A climate change tipping point has passed, says NOAA

A climate change tipping point has passed, says NOAA

Some US coastal areas will now see flooding regardless of what is done about climate change and many others will follow soon according to a new report.

Climate change is frequently seen as something that will happen in the far off future. While that might have been the case once, many areas are starting to see the impact now and conditions are going to continue to get worse.

According to a new report from the National Oceanographic and Atmospheric Administration (NOAA) a majority of U.S. coastal areas will see flooding for 30 days or more each year by 2050. For Washington DC, Annapolis Maryland and Wilmington North Carolina this will happen even if efforts are taken to reduce greenhouse gasses. For a number of other areas including Baltimore, Atlantic City and Charleston, South Carolina the tipping point will come in 2020 unless atmospheric Co2 is somehow dramatically reduced in the next 5 years.
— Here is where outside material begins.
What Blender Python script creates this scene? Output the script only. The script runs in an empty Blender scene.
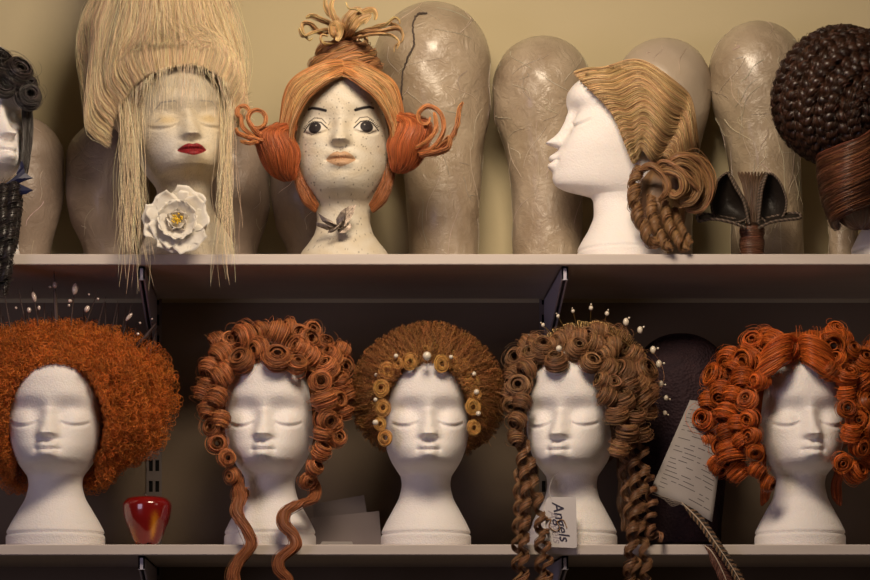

It is important to remember that as the sea level rises, it will not do so evenly. The geography of the ocean floor, the geography of the coastal land as well as weather and ocean currents will all play a role in how much sea levels rise and when. However, nearly every coastal area will see significant amounts of annual flooding by 2100 and the date beyond which that flooding cannot be avoided is beginning to arrive for many cities.

In preparing the paper, “Extreme to the Mean: Acceleration and Tipping Points for Coastal Inundation due to Sea Level Rise” NOAA scientists William Sweet and Joseph Park established tipping points for each region. These points represent a time when “nuisance flooding”, of 1 to 2 feet, occurs more than 30 times per year.

The NOAA team found that these points will be met by 2050 for most of the US east and west coast. For the study the researchers used sea level rises of 1.5 to 4 feet by 2100, which is the rise projected by the Intergovernmental Panel for Climate Change. Local factors such as subsidence of land were also taken into account.

Historic measurements from NOAA tide gauges was used to predict annual daily floods which, the researchers report, are five to ten times more likely today than they were 50 years ago.

“As communities across the country become increasingly vulnerable to water inundation and flooding, effective risk management is going to become more heavily reliant on environmental data and analysis. Businesses, coastal managers, federal, state, and local governments, and non-governmental organizations can use research such as this as another tool as they develop plans to reduce vulnerabilities, adapt to change, and ensure they’re resilient against future events,” said Holly Bamford, Ph.D., NOAA acting assistant secretary for conservation and management in a statement.

This flooding will make, or is already making, coastal communities come up with contingency plans to mitigate the damage done by this flooding. These mitigating plans include building further inland, the use of natural barriers such as dunes and wetlands or other fortifications such as storm water systems and sea walls.

The importance of this research is that it draws attention to the largely neglected part of the frequency of these events. This frequency distribution includes a hazard level referred to as ‘nuisance’: occasionally costly to clean up, but never catastrophic or perhaps newsworthy,” said Michael Ellis, editor of Earth’s Future the journal that published the paper.